Swanson v. Commissioner

Swanson v. Commissioner, 106 T.C. 76 (1996)

Swanson v. Commissioner, 106 T.C. 76 (1996) is a landmark case confirming the ability of IRAs to create and invest in entities. Let’s delve into the details:


  • Mr. Swanson, the central figure in this case, orchestrated a strategic move involving his IRAs. He set up two corporations, with the IRAs acting as their owners. Importantly, Mr. Swanson held the position of director in both corporations but did not personally own any stock.

Key Legal Points:

  1. Initial Formation and Stock Purchase:
    • The Tax Court ruled that the initial formation of the company by the IRA was not a prohibited transaction under Internal Revenue Code Section 4975.
    • Why?

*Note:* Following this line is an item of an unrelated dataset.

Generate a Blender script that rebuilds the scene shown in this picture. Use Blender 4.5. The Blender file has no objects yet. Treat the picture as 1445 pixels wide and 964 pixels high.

Because the sale of stock to the IRA did not qualify as a sale or exchange of property between a plan (the IRA) and a disqualified person, as defined in Code Section 4975©(1)(A).
  2. Dividends and IRA Assets:
    • The court also clarified that the receipt of dividends by the IRA from the company was not a prohibited transaction.
    • Why? Because these dividends did not become IRA assets until they were actually paid to the IRA.
  3. Management Functions:
    • Mr. Swanson’s active involvement as a director of the company did not constitute a prohibited transaction.
    • In other words, his performance of management functions within the company did not violate the rules governing IRAs.
  4. Entity Status:
    • However, the Tax Court did acknowledge that after the creation of the entity, it became a “disqualified person.”
    • This designation highlights the need for vigilance in ensuring ongoing compliance with IRA regulations.


  • The Swanson case affirmed that IRAs have the legal capacity to engage in business ventures by forming and investing in entities.
  • While this ruling provided clarity, it also emphasized the importance of adhering to IRS guidelines to maintain the tax-advantaged status of IRAs.